Purgatório termina com a fusão de dois universos, o real, do teatro, e o imaginário, da ficção que simula o mundo: António “guarda as poucas máscaras nos sacos e deixa-os indo sentar-se à mesa. Ouvem-se, num muito lento crescendo, sons de animada feira popular, com música de antigo realejo, de carrossel, anúncio festivo de tourada, tendas de divertimento, indistintas vozes humanas. À medida que o som vai subindo, vai descendo a luz. Quando a luz está quase em escuro, o som é, indistintamente e só, música de realejo. O som corta e escuro”. É a arte da indicação cénica como expressão lírica e dramática. Os sons desta feira que avança sobre o último reduto de António definem, pelo contraste, o estado de espírito da personagem.

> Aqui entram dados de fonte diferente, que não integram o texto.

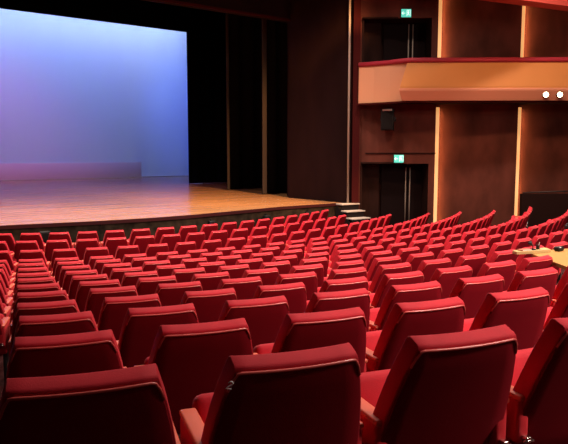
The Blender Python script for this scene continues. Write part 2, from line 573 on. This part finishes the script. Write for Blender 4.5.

Tomado como um todo, o conjunto destas peças recria o país como um teatro próprio, onde se cruzam homens rurais, mulheres silvestres, bichos urbanos, sempre em busca de um afago, figuras e actos que se revelam familiares ao comum dos portugueses. Mas é um país aberto ao mundo. As personagens de Neves migram entre cenários de filme, casas em ruínas, campos e jardins abandonados, sonhando com outras cidades e outras épocas, da Bagdad em guerra do início do século XXI aos Alpes pré-históricos. Um país também ele imaginário. Talvez a ideia de natureza-morta, outra metáfora que se repete em algumas peças, dê a pista certa para ler estas peças. São como quadros de uma terra, afinal, mas vivos.